Auto storiche, plusvalenza «salva» per il collezionista

Per la Ctp di Brescia è reddito diverso quello che deriva da attività commerciale

di Stefano Sereni

La plusvalenza che deriva dalla cessione di auto storiche non è automaticamente da assoggettare a tassazione: la mera esistenza infatti di un differenziale positivo tra il corrispettivo di vendita e il costo di acquisto, non è di per sé reddito imponibile, poiché non esiste alcun automatismo.
Solo se l’attività è esercitata non occasionalmente, con adeguati mezzi volti al fine di lucro e con l’elemento della commercializzazione costituisce un reddito diverso.
Sono i principi affermati nella sentenza 261/2020 della Ctp di Brescia - sezione 2 (presidente Vitali, relatore Seddio), depositata lo scorso 9 luglio.

In seguito a indagini finanziarie l’ufficio chiedeva informazioni a un contribuente su una serie di somme che risultavano versate sul suo conto corrente. Si trattava di versamenti conseguenti alla cessione di autovetture storiche precedentemente acquistate e poi rivendute a un prezzo maggiorato.

L’Agenzia contestava al contribuente lo svolgimento di attività commerciale, non esercitata abitualmente, riprendendo a tassazione come redditi diversi (ex articolo 67 comma 1 del Tuir) la differenza tra il prezzo di vendita delle autovetture e l’originario costo di acquisto, per un totale di oltre centomila euro.

In particolare, la norma classifica “diversi”, i redditi derivanti da attività di lavoro autonomo non esercitate abitualmente. Il contribuente ricorreva alla commissione tributaria, eccependo l’infondatezza della tesi erariale.

La Ctp di Brescia ha accolto il ricorso, escludendo la sussistenza dei presupposti per configurare un’attività commerciale non esercitata abitualmente e quindi assoggettabile a tassazione.

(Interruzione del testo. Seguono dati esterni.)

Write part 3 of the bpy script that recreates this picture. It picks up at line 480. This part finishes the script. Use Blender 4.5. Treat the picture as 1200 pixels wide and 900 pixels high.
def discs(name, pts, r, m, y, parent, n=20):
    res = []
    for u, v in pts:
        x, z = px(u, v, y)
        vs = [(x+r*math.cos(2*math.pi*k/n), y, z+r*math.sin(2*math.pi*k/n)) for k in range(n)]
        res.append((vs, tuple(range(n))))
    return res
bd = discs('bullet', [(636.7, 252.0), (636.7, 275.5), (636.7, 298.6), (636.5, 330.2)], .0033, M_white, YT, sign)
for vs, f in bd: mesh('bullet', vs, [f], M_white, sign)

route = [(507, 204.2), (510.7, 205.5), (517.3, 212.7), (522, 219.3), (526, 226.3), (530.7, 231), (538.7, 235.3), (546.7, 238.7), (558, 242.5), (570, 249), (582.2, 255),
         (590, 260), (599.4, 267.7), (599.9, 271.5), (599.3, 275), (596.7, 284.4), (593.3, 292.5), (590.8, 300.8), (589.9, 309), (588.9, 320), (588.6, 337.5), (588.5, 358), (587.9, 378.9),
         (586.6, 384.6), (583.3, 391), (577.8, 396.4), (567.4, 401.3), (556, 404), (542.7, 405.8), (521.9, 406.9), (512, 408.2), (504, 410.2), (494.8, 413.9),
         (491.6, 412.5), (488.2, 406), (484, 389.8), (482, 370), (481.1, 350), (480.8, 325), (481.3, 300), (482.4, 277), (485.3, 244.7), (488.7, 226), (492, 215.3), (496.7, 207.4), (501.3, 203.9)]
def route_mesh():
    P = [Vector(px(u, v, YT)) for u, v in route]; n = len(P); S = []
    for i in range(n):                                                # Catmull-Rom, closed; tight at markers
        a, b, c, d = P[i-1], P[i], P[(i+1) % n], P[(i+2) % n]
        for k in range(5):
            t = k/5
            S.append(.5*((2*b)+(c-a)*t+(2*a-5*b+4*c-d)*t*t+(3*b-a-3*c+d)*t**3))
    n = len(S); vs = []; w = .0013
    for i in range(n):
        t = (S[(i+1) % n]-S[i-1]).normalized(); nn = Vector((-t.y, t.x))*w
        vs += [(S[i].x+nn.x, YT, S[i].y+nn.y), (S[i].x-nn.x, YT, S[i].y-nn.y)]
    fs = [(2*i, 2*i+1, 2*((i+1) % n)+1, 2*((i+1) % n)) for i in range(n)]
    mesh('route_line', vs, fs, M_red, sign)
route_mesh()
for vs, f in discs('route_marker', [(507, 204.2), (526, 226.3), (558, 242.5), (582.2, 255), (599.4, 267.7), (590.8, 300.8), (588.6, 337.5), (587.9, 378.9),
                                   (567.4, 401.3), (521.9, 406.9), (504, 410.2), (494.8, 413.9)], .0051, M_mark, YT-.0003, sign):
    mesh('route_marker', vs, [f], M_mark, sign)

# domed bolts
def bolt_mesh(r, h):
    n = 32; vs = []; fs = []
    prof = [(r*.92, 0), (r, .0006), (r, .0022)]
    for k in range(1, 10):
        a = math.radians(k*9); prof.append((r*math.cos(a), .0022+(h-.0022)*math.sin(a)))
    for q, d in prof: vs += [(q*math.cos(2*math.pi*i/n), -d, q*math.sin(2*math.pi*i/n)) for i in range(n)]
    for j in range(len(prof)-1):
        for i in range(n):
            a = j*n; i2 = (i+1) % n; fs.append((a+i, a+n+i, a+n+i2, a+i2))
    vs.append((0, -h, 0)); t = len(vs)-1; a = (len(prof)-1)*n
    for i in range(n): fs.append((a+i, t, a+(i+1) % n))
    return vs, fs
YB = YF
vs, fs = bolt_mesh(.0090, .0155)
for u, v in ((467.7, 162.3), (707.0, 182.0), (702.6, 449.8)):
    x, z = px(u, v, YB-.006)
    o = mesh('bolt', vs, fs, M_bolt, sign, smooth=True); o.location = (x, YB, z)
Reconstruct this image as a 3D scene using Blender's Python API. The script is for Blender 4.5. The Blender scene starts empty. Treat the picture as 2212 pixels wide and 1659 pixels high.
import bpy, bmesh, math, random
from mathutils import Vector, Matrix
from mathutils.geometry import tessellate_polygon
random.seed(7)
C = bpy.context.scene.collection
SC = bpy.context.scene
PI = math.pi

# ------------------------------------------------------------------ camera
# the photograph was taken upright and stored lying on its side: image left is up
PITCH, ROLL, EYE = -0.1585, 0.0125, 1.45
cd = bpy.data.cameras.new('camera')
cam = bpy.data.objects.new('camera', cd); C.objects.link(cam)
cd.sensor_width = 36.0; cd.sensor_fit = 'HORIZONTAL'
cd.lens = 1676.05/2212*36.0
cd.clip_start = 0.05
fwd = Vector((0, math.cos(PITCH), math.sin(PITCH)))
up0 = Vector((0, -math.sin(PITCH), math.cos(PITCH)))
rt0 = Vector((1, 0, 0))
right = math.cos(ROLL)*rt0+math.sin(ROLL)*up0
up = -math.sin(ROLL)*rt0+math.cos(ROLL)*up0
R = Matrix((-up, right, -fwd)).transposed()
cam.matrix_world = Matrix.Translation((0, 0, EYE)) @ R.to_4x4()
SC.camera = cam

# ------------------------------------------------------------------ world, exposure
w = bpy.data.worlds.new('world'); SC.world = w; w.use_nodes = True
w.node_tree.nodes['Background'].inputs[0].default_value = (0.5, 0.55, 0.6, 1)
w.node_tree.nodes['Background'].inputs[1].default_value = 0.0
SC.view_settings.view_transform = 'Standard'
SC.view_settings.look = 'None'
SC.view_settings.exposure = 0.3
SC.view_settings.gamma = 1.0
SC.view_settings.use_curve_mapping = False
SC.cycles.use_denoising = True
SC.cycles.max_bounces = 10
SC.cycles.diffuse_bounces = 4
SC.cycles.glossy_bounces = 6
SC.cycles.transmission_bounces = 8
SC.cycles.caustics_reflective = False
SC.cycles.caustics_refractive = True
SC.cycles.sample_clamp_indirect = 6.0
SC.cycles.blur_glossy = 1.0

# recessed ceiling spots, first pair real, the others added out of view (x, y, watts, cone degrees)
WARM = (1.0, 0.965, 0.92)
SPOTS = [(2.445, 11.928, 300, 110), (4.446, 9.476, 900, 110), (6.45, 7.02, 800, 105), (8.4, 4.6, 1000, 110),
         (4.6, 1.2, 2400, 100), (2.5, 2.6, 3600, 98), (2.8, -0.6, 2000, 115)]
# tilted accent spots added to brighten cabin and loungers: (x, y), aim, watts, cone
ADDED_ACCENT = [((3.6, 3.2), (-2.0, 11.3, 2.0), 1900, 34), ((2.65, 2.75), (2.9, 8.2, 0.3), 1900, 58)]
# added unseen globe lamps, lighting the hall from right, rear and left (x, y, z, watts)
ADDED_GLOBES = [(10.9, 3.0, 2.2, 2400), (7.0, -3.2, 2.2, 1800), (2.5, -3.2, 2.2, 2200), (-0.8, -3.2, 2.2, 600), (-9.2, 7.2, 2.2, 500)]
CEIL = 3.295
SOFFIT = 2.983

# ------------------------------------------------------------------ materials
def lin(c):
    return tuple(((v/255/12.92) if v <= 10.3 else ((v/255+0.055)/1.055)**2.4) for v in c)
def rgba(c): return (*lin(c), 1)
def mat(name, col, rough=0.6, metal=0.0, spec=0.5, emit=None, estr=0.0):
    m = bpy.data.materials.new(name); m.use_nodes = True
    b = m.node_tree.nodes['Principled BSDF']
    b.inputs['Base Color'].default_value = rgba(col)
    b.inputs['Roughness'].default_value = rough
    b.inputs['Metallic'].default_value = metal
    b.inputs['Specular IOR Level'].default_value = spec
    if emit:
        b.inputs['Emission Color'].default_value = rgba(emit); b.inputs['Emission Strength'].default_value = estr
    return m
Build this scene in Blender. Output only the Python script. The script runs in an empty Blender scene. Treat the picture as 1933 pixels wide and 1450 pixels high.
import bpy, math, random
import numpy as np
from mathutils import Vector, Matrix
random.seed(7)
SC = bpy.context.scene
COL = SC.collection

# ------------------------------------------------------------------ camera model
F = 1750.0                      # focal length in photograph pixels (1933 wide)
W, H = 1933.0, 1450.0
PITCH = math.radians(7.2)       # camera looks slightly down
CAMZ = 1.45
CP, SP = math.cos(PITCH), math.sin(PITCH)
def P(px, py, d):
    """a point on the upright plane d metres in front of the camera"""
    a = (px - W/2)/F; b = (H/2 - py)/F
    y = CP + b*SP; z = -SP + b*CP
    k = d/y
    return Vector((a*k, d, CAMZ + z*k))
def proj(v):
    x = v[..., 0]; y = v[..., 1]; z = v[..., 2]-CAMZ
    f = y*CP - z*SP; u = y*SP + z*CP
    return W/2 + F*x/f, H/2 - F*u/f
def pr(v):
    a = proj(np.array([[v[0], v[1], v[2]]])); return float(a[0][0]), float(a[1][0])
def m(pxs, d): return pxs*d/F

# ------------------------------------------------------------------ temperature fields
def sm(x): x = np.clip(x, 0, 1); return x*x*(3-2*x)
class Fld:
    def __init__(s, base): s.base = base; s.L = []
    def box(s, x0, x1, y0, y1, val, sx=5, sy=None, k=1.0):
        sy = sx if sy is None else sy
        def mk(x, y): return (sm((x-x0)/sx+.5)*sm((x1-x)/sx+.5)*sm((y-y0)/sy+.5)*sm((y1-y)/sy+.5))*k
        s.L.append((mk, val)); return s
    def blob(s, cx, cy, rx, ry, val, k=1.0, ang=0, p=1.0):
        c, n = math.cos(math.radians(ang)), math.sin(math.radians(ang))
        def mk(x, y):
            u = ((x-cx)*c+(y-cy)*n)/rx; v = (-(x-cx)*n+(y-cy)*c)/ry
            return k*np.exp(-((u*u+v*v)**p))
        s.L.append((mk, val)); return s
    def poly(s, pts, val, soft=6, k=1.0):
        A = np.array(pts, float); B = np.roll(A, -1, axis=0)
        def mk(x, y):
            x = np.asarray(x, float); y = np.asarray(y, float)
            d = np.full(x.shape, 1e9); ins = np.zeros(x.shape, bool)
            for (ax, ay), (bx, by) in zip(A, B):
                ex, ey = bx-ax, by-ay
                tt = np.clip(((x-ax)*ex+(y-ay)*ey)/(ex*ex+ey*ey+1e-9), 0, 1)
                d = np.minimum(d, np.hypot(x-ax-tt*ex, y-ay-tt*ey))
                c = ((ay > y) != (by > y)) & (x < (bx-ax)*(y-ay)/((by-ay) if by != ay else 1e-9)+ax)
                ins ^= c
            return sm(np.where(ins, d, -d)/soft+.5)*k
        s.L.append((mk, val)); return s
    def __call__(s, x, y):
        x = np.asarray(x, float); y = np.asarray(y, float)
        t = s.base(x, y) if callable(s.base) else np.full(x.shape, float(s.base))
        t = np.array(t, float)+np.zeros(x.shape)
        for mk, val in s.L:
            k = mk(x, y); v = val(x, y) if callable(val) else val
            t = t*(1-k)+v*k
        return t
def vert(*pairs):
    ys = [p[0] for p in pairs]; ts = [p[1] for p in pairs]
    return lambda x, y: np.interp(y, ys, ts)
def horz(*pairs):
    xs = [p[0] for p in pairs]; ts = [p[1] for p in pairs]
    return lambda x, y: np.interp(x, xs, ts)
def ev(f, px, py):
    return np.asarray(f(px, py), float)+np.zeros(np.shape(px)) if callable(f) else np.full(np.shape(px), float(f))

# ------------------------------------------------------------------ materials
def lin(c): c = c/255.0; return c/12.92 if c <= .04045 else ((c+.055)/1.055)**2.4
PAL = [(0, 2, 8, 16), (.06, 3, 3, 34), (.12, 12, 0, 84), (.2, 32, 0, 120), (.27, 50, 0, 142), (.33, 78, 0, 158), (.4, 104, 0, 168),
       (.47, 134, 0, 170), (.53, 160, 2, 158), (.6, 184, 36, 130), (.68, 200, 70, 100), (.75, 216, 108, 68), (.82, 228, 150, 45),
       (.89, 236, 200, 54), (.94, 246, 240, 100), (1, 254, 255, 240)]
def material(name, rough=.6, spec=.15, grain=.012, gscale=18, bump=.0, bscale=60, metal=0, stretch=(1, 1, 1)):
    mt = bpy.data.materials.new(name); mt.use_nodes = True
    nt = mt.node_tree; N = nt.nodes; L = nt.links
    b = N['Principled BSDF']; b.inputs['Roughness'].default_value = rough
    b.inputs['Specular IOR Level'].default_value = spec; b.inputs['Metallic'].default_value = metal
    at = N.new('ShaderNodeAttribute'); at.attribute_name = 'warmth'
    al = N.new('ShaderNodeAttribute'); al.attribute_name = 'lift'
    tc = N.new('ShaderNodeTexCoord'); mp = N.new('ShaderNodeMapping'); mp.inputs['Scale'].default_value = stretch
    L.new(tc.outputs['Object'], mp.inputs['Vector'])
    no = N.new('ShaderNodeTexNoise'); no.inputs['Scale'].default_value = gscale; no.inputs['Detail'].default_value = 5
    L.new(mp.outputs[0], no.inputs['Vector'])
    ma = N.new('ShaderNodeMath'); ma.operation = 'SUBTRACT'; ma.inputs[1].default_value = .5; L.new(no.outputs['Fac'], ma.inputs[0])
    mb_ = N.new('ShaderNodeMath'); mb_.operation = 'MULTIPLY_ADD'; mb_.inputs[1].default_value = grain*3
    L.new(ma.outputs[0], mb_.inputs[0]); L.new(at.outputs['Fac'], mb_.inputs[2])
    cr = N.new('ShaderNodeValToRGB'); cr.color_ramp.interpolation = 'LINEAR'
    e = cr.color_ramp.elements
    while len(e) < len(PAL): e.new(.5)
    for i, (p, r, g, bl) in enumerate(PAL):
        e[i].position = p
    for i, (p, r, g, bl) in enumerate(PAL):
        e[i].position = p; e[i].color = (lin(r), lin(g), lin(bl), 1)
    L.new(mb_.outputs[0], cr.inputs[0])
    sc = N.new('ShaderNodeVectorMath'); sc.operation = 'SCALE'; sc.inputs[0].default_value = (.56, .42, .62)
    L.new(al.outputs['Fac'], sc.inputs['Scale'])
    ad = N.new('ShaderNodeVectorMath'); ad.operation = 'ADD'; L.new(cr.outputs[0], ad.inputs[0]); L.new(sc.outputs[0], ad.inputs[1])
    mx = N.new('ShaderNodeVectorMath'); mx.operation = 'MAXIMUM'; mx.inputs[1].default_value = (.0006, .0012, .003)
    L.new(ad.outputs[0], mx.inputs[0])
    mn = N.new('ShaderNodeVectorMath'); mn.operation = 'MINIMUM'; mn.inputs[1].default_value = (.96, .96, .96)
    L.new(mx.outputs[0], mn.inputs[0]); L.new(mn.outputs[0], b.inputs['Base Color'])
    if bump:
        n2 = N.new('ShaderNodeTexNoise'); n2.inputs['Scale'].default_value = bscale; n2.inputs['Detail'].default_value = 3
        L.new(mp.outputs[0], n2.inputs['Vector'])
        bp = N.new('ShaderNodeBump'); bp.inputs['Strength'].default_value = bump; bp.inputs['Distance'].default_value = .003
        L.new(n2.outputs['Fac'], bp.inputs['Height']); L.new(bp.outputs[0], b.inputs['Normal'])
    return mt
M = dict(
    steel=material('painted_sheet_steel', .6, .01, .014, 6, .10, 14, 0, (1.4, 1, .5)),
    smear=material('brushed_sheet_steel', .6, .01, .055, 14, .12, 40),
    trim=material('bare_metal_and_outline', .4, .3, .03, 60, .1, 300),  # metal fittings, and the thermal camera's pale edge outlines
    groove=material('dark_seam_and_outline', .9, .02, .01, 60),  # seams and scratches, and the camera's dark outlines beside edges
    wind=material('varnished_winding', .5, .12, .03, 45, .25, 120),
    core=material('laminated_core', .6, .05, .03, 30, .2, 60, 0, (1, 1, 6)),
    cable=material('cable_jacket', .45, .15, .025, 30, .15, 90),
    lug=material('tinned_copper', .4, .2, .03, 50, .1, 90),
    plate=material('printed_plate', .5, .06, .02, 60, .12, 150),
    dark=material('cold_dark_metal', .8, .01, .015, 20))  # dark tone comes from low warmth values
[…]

I giudici hanno, innanzitutto, evidenziato che tale categoria deve presentare due fondamentali caratteristiche: molteplici rapporti con i terzi per pianificare gli acquisti e le vendite dei beni, e un’organizzazione riconoscibile, supportata anche da un contributo esterno, ad esempio dal credito bancario.

Il ricorrente, invece, risultava solo un mero collezionista, appassionato di autovetture d’epoca, che acquistava e rivendeva senza alcuna regola o gestione imprenditoriale.

L’incremento del valore dei beni venduti, considerata plusvalenza tassabile dall’ufficio, non era infatti frutto dello svolgimento di un’attività commerciale finalizzata al profitto, ma solo riconducibile alla naturale lievitazione delle quotazioni delle vetture d’epoca, senza che il contribuente avesse adottato tecniche particolari volte alla massimizzazione dei ricavi.

Mancavano infatti, elementi basilari e imprescindibili per una qualunque attività commerciale, come la promozione delle cessioni, la pubblicità, le partecipazioni ad eventi e fiere, le continue trattative per le compravendite, un sito internet. In sintesi, mancava l’elemento della commercializzazione che l’ufficio aveva ravvisato solo nella sussistenza di un differenziale positivo tra valore di vendita e costo di acquisto.